• Sun. Jul 21st, 2024

The Witcher

ByHarry Banks

Feb 4, 2020

When it comes to adapting a piece of literature to the screen, perhaps the greatest difficulty is keeping faithful to the original source material whilst ensuring that the end result still stands on its own.

Many works have went through the process with varying results, whereas Netflix’s new series, The Witcher, succeeds very well in both areas.

Being an adaptation of the fantasy works of writer Andrzej Sapkowski, the show was always going to attract fans of the books and the games later inspired by the series alongside viewers wanting their next fix of magic and monsters. To both sets, the show delivers.

The show follows the stories of three particular characters. The titular Witcher Geralt of Rivia is a mutated monster slayer who takes on jobs for coin. Elsewhere is Yennefer, a young woman training in sorcery and looking to enhance her abilities.

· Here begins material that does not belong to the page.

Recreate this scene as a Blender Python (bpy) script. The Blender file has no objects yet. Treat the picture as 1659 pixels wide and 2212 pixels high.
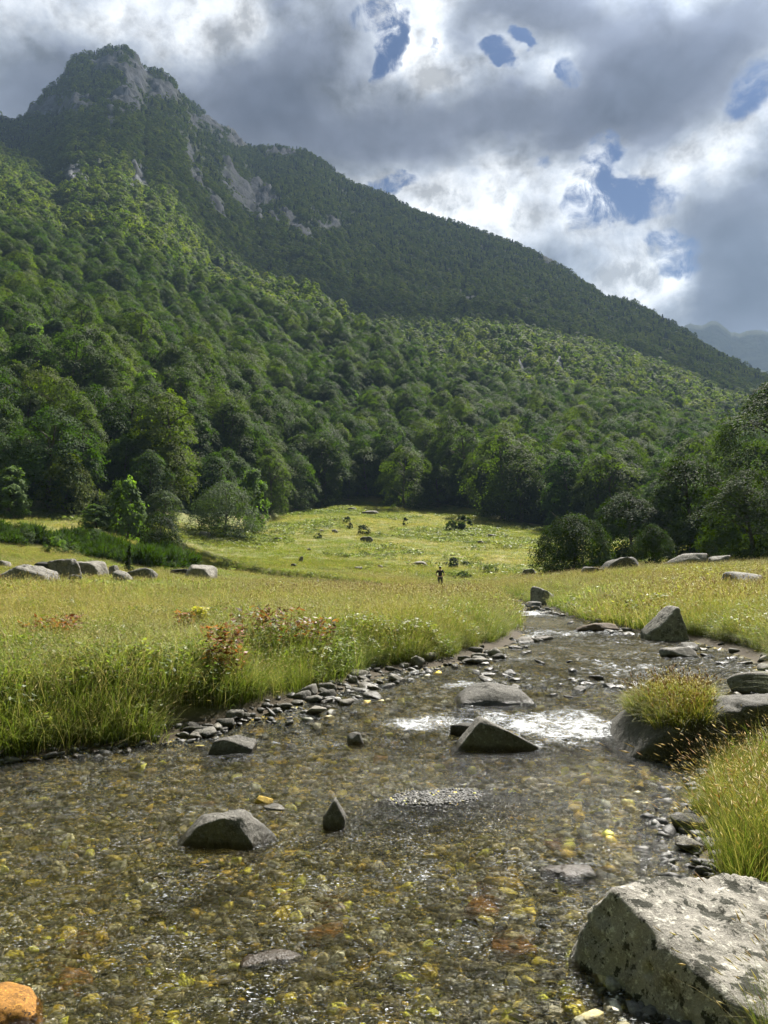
import bpy, bmesh, math, random
import numpy as np
from mathutils import Vector, Euler, Matrix
R = math.radians
scene = bpy.context.scene
COL = scene.collection

# ------------------------------------------------------------------ camera
PITCH = R(4.64)
EYE = np.array([0.0, 0.0, 2.0])
cam_d = bpy.data.cameras.new('camera'); cam = bpy.data.objects.new('camera', cam_d); COL.objects.link(cam)
cam_d.sensor_fit = 'VERTICAL'; cam_d.sensor_height = 36.0; cam_d.lens = 27.08
cam_d.clip_start = 0.05; cam_d.clip_end = 30000
cam.location = EYE; cam.rotation_euler = (math.pi / 2 + PITCH, 0, 0)
scene.camera = cam
# ------------------------------------------------------------------ light
SUN_AZ, SUN_EL = R(27), R(49)
SUN = np.array([math.sin(SUN_AZ) * math.cos(SUN_EL), math.cos(SUN_AZ) * math.cos(SUN_EL), math.sin(SUN_EL)])
sd = bpy.data.lights.new('sun', 'SUN'); sun = bpy.data.objects.new('sun', sd); COL.objects.link(sun)
sd.energy = 5.0; sd.angle = R(0.5); sd.color = (1.0, 0.95, 0.86)
sun.rotation_euler = Vector(-SUN).to_track_quat('-Z', 'Y').to_euler()
scene.view_settings.view_transform = 'Standard'; scene.view_settings.look = 'None'
scene.view_settings.exposure = 1.70; scene.view_settings.gamma = 1
scene.render.engine = 'CYCLES'
cy = scene.cycles
cy.max_bounces = 4; cy.diffuse_bounces = 2; cy.glossy_bounces = 2; cy.transmission_bounces = 4
cy.transparent_max_bounces = 8; cy.volume_bounces = 0; cy.caustics_reflective = False; cy.caustics_refractive = False
cy.use_denoising = True; cy.denoiser = 'OPENIMAGEDENOISE'; cy.denoising_input_passes = 'RGB_ALBEDO_NORMAL'
cy.use_adaptive_sampling = True; cy.adaptive_threshold = 0.02
cy.use_light_tree = False
cy.sample_clamp_indirect = 4.0; cy.sample_clamp_direct = 60.0

# ------------------------------------------------------------------ photo measuring helpers (view px of a 1659 x 2212 picture)
FV, CX, CY = 1664.0, 829.5, 1106.0
cP, sP = math.cos(PITCH), math.sin(PITCH)
def ray(vx, vy):
    a = (np.asarray(vx, float) - CX) / FV; b = (CY - np.asarray(vy, float)) / FV
    return np.stack([a, cP - sP * b, sP + cP * b], -1)
def vx_of(x, y):        # bearing -> picture column at the horizon
    return CX + FV * (x / np.maximum(y, 1e-3)) * 0.9967
def elev_tan(vx, vy):   # tan(elevation) and bearing of a picture point
    d = ray(vx, vy); h = np.hypot(d[..., 0], d[..., 1]); return d[..., 2] / h, np.arctan2(d[..., 0], d[..., 1])
def view_of(P):
    q = P - EYE
    f = q[..., 1] * cP + q[..., 2] * sP; u = -q[..., 1] * sP + q[..., 2] * cP
    return CX + FV * q[..., 0] / f, CY - FV * u / f

# ------------------------------------------------------------------ world: sky with broken backlit clouds
world = bpy.data.worlds.new('World'); scene.world = world; world.use_nodes = True
class NT:
    def __init__(s, tree): s.t = tree; s.n = tree.nodes; s.l = tree.links
    def new(s, kind, **kw):
        n = s.n.new(kind)
        for k, v in kw.items(): setattr(n, k, v)
        return n
    def put(s, sock, v):
        if isinstance(v, bpy.types.NodeSocket): s.l.new(v, sock)
        elif v is not None:
            if isinstance(v, (tuple, list)) and len(v) == 3 and sock.type == 'RGBA': v = (*v, 1)
            sock.default_value = v
    def math(s, op, a, b=None, c=None, clamp=False):
        n = s.new('ShaderNodeMath', operation=op, use_clamp=clamp)
        s.put(n.inputs[0], a); s.put(n.inputs[1], b); s.put(n.inputs[2], c); return n.outputs[0]
    def vmath(s, op, a, b=None, scale=None):
        n = s.new('ShaderNodeVectorMath', operation=op)
        s.put(n.inputs[0], a); s.put(n.inputs[1], b)
        if scale is not None: s.put(n.inputs['Scale'], scale)
        return n.outputs[0] if op not in ('DOT_PRODUCT', 'LENGTH', 'DISTANCE') else n.outputs['Value']
    def noise(s, vec, scale, detail=4, rough=0.55, dist=0.0, color=False):
        n = s.new('ShaderNodeTexNoise'); s.put(n.inputs['Vector'], vec)
        s.put(n.inputs['Scale'], scale); n.inputs['Detail'].default_value = detail
        n.inputs['Roughness'].default_value = rough; n.inputs['Distortion'].default_value = dist
        return n.outputs['Color' if color else 'Fac']
    def voro(s, vec, scale, feature='F1', out='Distance', rnd=1.0):
        n = s.new('ShaderNodeTexVoronoi', feature=feature); s.put(n.inputs['Vector'], vec)
        s.put(n.inputs['Scale'], scale); n.inputs['Randomness'].default_value = rnd
        return n.outputs[out]
    def ramp(s, fac, stops, interp='LINEAR'):
        n = s.new('ShaderNodeValToRGB'); n.color_ramp.interpolation = interp
        e = n.color_ramp.elements
        while len(e) < len(stops): e.new(0.5)
        for el, (p, c) in zip(e, stops):
            el.position = p; el.color = (c, c, c, 1) if isinstance(c, (int, float)) else (*c, 1)
        s.put(n.inputs[0], fac); return n.outputs[0]
    def mix(s, fac, a, b, mode='MIX'):
        n = s.new('ShaderNodeMix', data_type='RGBA', blend_type=mode)
        s.put(n.inputs[0], fac); s.put(n.inputs[6], a); s.put(n.inputs[7], b); return n.outputs[2]
    def remap(s, v, a, b, c=0.0, d=1.0, smooth=True):
        n = s.new('ShaderNodeMapRange', interpolation_type='SMOOTHSTEP' if smooth else 'LINEAR')
        s.put(n.inputs[0], v)
        for i, q in enumerate((a, b, c, d)): s.put(n.inputs[i + 1], q)
        return n.outputs[0]
    def attr(s, name, out='Fac'):
        n = s.new('ShaderNodeAttribute', attribute_name=name); return n.outputs[out]
    def sep(s, v):
        n = s.new('ShaderNodeSeparateXYZ'); s.put(n.inputs[0], v); return n.outputs
    def comb(s, x, y, z):
        n = s.new('ShaderNodeCombineXYZ')
        for i, q in enumerate((x, y, z)): s.put(n.inputs[i], q)
        return n.outputs[0]
    def bump(s, h, strength=0.5, dist=0.05, normal=None):
        n = s.new('ShaderNodeBump'); s.put(n.inputs['Height'], h)
        n.inputs['Strength'].default_value = strength; n.inputs['Distance'].default_value = dist
        if normal is not None: s.put(n.inputs['Normal'], normal)
        return n.outputs[0]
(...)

Lastly there is the young princess Ciri, a runaway searching for the Witcher in the cruel and dangerous setting of the Continent. Throughout the series, the three face monsters and villains of various form and intent across the war-ravaged world.

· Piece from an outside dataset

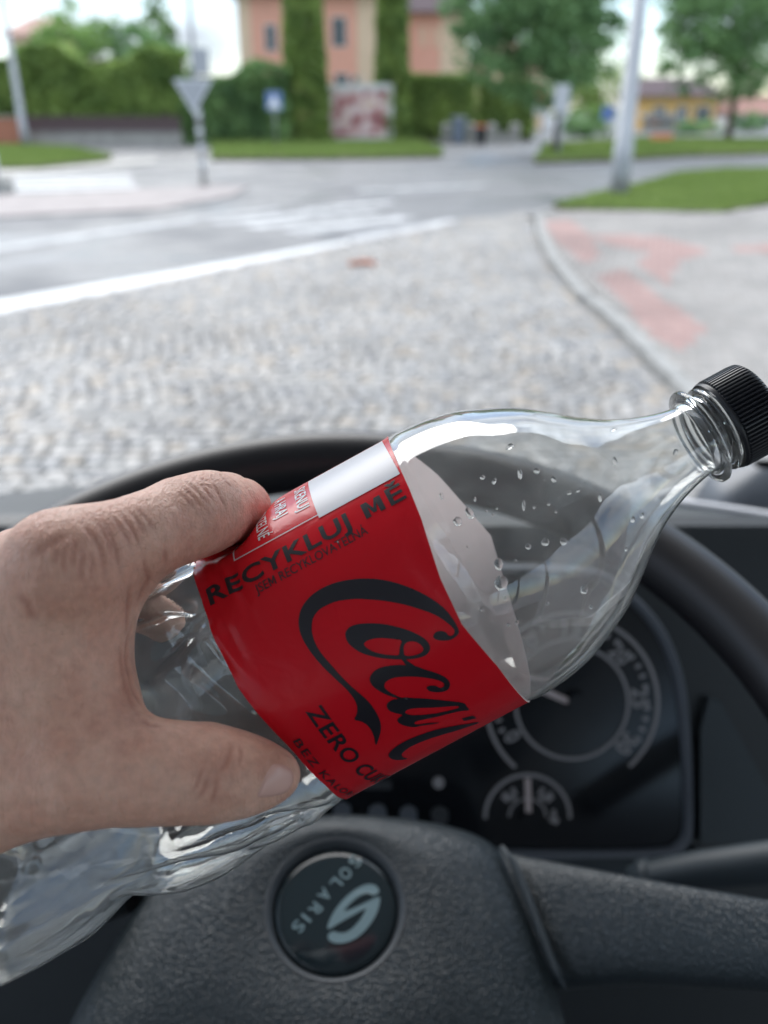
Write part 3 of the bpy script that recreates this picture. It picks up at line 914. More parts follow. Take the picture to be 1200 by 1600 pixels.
def bin_(label, px, ybot, ytop, wpx, m, lidm, D):
    c = BP(px, ybot, D); z1 = BP(px, ytop, D).z; w = wpx / FPX * D * .906 / 2
    t = thing('wheelie_bin', label, 'bin', V(c.x, D, 0), 'bins by the gate')
    v = [V(c.x + sx * w * s, D + sy * w * s, z) for z, s in ((.1, .8), (z1 - .12, 1.0)) for sx, sy in ((-1, -1), (1, -1), (1, 1), (-1, 1))]
    MB().add(v, [(3, 2, 1, 0), (4, 5, 6, 7), (0, 1, 5, 4), (1, 2, 6, 5), (2, 3, 7, 6), (3, 0, 4, 7)]).build('body', m, t)
    MB().box((c.x - w * 1.08, D - w * 1.1, z1 - .118), (c.x + w * 1.08, D + w * 1.05, z1)).build('lid', lidm, t)
    for s in (-1, 1): MB().tube([V(c.x + s * w * .7 - .04, D + w * .8, .12), V(c.x + s * w * .7 + .04, D + w * .8, .12)], .12, 12).build('wheel', M_black, t, True)
bin_('blue grey bin between the left gate posts', 716, 218, 182, 20, M_bin, M_sheet, 59.0)
bin_('black bin with an orange lid before the gate posts', 750, 231, 195, 17, M_black, M_orange, 56.0)

# shelter and orange board at the right
D = 78.0
c0, c1_ = BP(1008, 222, D), BP(1056, 222, D); zt = BP(1030, 178, D).z
t = thing('shelter', 'small grey roofed shelter in front of the yellow house', 'shelter', V((c0.x + c1_.x) / 2, D, 0))
MB().box((c0.x - .3, D - .6, zt - .25), (c1_.x + .3, D + 1.4, zt)).build('roof', M_sheet, t)
for x in (c0.x, c1_.x - .1):
    for dy in (0, 1.1): MB().box((x, D + dy, -.05), (x + .1, D + dy + .1, zt - .25)).build('post', M_pole, t)
MB().box((c0.x + .12, D + .02, .9), (c0.x + 1.0, D + .07, zt - .5)).build('notice_panel', M_salmon, t)
MB().box((c0.x + .1, D + 1.13, .3), (c1_.x - .1, D + 1.16, zt - .27)).build('back_panel', M_pale, t)
D = 60.0
c0, c1_ = BP(1014, 240, D), BP(1048, 240, D); z0, z1 = BP(1030, 236, D).z, BP(1030, 209, D).z
t = thing('advert_board', 'small orange advertising board on two legs by the verge', 'board', V((c0.x + c1_.x) / 2, D, 0))
MB().box((c0.x, D, max(.15, z0)), (c1_.x, D + .06, z1)).build('panel', M_orange, t)
for x in (c0.x + .1, c1_.x - .16): MB().box((x, D + .065, -.05), (x + .06, D + .12, z1 - .05)).build('leg', M_pole, t)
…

What is immediately noticeable is the excellent acting on display from the cast. Henry Cavill’s performance as the cold, no- nonsense Geralt is utterly fantastic to say the least. Every scene in which Cavill is present shows just how much character can be put into an individual who has been mutated to become an emotionless monster slayer. Along with this, Anya Chalotra excellently displays development through her role as Yennefer in her greatest and darkest moments.

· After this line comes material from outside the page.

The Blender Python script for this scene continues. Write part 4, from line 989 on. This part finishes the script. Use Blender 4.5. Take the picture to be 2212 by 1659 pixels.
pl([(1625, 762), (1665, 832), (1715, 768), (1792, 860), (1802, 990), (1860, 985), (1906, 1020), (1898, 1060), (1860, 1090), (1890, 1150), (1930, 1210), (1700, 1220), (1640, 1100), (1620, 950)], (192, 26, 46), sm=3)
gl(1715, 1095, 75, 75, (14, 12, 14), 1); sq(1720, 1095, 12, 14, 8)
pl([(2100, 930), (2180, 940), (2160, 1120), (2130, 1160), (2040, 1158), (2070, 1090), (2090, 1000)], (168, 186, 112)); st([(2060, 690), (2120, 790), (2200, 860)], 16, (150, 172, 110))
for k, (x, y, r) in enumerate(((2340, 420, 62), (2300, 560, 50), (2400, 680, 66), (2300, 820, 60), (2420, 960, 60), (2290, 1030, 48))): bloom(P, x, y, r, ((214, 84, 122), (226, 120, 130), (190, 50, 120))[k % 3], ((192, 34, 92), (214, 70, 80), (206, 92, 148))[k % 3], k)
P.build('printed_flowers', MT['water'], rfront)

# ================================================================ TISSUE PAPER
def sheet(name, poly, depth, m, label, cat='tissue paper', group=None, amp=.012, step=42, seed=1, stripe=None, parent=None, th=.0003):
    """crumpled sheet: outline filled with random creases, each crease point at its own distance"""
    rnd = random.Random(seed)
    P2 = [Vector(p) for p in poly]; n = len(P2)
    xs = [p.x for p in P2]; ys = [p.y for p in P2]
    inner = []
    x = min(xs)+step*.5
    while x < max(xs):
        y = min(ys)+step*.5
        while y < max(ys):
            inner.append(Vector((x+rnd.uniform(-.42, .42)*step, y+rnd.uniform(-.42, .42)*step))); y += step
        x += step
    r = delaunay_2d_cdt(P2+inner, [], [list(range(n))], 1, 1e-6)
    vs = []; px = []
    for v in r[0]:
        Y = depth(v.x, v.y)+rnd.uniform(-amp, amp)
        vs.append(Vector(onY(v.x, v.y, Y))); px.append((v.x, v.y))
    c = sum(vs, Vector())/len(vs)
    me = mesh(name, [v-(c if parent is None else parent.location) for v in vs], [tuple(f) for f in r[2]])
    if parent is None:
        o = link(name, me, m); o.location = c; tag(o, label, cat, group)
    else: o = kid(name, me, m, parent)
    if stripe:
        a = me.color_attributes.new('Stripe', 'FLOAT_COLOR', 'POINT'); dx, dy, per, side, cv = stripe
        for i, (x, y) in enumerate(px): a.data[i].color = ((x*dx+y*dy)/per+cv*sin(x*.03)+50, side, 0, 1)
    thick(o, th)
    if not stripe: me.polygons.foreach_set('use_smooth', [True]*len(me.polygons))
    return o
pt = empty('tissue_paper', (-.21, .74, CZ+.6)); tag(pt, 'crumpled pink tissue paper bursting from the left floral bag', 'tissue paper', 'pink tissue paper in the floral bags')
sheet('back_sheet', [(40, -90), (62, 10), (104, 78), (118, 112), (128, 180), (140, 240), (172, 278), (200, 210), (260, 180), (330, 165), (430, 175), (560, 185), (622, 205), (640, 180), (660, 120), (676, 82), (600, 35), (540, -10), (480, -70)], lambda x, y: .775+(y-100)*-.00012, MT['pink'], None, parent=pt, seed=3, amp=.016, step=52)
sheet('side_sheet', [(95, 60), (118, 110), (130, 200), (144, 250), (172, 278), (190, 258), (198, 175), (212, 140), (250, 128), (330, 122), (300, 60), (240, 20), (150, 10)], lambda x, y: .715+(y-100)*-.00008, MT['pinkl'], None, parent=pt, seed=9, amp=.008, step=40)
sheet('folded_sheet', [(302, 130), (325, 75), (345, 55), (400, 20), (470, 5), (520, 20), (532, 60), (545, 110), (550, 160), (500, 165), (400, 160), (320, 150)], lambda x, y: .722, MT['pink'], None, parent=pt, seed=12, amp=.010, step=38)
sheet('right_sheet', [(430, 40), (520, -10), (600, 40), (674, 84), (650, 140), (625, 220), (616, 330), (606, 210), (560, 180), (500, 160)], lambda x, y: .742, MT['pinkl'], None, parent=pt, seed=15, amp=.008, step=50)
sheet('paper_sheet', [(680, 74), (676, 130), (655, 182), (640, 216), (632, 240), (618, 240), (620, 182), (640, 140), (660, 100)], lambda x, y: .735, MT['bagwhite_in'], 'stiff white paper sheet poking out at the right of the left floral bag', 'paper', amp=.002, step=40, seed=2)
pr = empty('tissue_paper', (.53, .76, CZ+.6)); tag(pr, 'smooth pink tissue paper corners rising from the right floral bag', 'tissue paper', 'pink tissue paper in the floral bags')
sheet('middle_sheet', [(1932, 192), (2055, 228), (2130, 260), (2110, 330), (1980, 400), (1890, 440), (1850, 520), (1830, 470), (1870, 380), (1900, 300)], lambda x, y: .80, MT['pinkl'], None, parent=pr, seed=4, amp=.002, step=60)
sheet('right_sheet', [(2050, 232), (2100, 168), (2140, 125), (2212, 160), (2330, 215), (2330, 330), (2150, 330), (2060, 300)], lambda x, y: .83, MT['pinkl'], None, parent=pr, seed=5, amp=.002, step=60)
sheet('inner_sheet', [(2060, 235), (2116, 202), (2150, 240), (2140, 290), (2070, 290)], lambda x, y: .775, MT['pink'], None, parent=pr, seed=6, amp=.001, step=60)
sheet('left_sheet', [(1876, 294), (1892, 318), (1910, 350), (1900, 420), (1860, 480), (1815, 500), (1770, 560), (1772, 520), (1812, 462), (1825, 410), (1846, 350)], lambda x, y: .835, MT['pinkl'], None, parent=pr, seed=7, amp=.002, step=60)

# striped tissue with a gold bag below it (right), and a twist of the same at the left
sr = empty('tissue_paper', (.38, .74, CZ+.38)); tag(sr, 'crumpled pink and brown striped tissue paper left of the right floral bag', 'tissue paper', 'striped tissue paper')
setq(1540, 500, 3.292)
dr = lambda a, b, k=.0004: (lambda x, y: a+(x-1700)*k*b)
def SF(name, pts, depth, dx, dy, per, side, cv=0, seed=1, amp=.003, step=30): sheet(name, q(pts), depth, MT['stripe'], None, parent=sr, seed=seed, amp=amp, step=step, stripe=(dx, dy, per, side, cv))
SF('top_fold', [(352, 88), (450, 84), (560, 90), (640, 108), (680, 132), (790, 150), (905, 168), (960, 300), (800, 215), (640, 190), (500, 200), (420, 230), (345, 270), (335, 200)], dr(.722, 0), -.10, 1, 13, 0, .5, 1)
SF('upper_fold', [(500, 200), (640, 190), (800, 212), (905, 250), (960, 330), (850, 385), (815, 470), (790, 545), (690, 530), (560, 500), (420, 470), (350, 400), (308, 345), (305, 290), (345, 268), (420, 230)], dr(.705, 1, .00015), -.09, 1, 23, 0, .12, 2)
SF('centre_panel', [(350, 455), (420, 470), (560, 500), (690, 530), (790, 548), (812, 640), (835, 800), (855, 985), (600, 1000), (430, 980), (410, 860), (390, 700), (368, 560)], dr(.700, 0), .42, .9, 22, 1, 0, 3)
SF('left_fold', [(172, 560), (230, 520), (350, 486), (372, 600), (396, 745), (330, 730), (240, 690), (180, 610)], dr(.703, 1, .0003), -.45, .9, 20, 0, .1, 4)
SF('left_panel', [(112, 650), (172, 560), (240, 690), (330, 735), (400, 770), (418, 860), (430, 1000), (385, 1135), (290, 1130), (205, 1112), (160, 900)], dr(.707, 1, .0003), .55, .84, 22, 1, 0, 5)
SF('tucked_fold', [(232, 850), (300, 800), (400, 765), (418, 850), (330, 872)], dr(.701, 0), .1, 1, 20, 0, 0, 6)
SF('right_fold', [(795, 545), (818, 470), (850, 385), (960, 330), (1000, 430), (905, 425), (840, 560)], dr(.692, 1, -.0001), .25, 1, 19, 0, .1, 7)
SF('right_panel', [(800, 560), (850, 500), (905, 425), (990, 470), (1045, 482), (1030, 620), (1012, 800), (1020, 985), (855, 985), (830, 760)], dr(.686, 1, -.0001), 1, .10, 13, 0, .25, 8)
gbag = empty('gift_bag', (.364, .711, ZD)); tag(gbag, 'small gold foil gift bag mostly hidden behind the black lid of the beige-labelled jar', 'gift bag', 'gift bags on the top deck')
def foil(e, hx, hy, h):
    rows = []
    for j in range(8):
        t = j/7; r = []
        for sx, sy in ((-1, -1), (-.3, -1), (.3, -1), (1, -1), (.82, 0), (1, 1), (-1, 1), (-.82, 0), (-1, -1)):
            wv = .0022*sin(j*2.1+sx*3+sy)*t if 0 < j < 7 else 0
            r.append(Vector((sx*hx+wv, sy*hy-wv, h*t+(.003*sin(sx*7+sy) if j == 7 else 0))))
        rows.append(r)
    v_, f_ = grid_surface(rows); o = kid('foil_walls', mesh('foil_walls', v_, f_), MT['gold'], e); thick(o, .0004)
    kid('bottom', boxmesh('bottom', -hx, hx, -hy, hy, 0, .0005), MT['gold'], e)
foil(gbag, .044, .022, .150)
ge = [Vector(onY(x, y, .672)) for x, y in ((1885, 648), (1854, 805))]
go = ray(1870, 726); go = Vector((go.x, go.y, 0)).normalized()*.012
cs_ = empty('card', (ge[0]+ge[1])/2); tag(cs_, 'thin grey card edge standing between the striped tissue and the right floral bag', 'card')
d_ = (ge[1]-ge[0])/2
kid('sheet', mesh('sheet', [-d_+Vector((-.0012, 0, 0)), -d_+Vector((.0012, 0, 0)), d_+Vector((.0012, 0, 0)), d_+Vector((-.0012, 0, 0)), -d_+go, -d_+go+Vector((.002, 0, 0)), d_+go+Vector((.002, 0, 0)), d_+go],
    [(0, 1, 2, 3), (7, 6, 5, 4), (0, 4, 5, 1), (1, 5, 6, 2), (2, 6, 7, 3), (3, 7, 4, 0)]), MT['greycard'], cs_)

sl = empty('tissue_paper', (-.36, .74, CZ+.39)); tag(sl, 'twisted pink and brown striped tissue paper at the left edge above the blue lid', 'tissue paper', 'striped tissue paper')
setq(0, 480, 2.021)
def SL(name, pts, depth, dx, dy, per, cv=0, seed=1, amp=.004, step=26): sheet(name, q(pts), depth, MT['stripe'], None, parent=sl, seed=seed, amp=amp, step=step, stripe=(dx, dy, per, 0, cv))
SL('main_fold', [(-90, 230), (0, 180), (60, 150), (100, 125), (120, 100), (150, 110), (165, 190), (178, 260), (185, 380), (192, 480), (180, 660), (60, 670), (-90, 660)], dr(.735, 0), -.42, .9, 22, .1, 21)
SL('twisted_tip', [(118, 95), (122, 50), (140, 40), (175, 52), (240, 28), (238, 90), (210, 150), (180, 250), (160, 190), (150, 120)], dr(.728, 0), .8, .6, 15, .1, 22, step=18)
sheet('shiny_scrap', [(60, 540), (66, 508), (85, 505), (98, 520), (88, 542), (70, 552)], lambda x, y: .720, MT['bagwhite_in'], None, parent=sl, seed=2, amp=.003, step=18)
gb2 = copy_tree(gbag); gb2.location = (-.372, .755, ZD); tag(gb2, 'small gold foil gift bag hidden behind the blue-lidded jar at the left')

Other roles such as Freya Allan’s young Princess Ciri and Joey Batey’s comic relief through the bard Jaskier similarly shine throughout the series, particularly with the latter’s many songs regarding Geralt’s adventures.

What further brings the show to excellence is the sheer brutality and harshness of the world. This world is far from being a whimsical fairytale kingdom. The horror of the monsters and violence within the conquering kingdom of Nilfgaard ensure that in this setting, there is always danger and tension.

Having a setting so harsh, it certainly allows for some excellent and exhilarating action that will have audiences gripping their seats. Along this is a society of cruel and sexually lusting individuals that greatly relays the squalor of the land.

Perhaps one of the only issues of the show however, and admittedly quite a big one, is how confusing the use of timelines can be. The show splits itself across different periods of time and is not quite chronologically told, so when characters appear in episodes set in the past without much explanation, audiences may find themselves raising an eyebrow.

Thankfully, Netflix has released a timeline in regards to this issue, so it is nowhere near as problematic as it once was. Besides this issue one can still enjoy the episodes as they are, especially seeing as they were originally short stories in Sapkowski’s books, though there may be slight teething issues in understanding what is happening and when.

Regardless of the strange displacing of time in the series, The Witcher is still an excellent watch that, through an intense story and fantastic acting, will unsurprisingly become a household series as it continues on.